A Patriotic Rug with Dual Citizenship

Designer Luke Irwin presents a brilliant rendition of the American flag from across the pond.

American flag rug

Given the politically charged rhetoric as of late, society’s collective charm has slipped into the same abyss as the comments section following most news articles. But design doesn’t play those games. Design is our best defense against incivility, mostly because it encourages only silent judging.

So often art does imitate life, and fighting words helped conjure up the Doves & Stripes rug – an elegant outsider take on the American flag by British designer Luke Irwin. The founder and designer of his eponymous line of sophisticated hand-crafted rugs wasn’t on a quest to reimagine this particular emblem. “Strangely there was no particular desire to do an iconoclastic take on the Stars & Stripes,” he relays. “This design came to me perfectly formed in a dream in 2008 when Hillary [Clinton] and [Barak] Obama were slugging it out in the primaries and George W. Bush was President. I fell asleep thinking about the Stars and Stripes, and as I slipped into a deep slumber the stars turned into doves and flew across the stripes. There is profound symbolism depending on your interpretation.”

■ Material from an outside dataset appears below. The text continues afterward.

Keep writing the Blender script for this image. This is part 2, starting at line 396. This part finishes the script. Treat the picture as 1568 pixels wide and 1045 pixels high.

From dream stage to production, it took a year to realize the project. The wool and silk rug creation was handcrafted both in Jaipur, India and the foothills of the Himalayas overlooking the Kathmandu Valley in Nepal. There, the piece was made using a hand-knotted technique which, says Irwin, “lends itself very well to contemporary and figurative weaving.”

The entire Luke Irwin collection is a handmade endeavor, with each carpet made to order. Doves & Stripes is a part of the Ockham’s Razor series, fashioned from Irwin’s own exploration of ideas and motifs. Most of the inspiration behind his pieces are rooted in history—from antique textiles to crop circles and unearthed mosaic tiling—and nature, but for this particular rendition, going literal was not the point. Especially with the palette, which is not vibrant red, white, and blue. Instead Irwin favored more muted tones.

“When it came to interpreting the dream, I wanted it to be symbolic rather than exact,” says Irwin about the color. “I deliberately kept the doves very naive in design so it was more Native American or early Settler in feel and I wanted the colors subdued to reflect the symbolism of the design. Are the doves flying because the States are fleeing the Union or are they flying as the US exports peace and goodness?”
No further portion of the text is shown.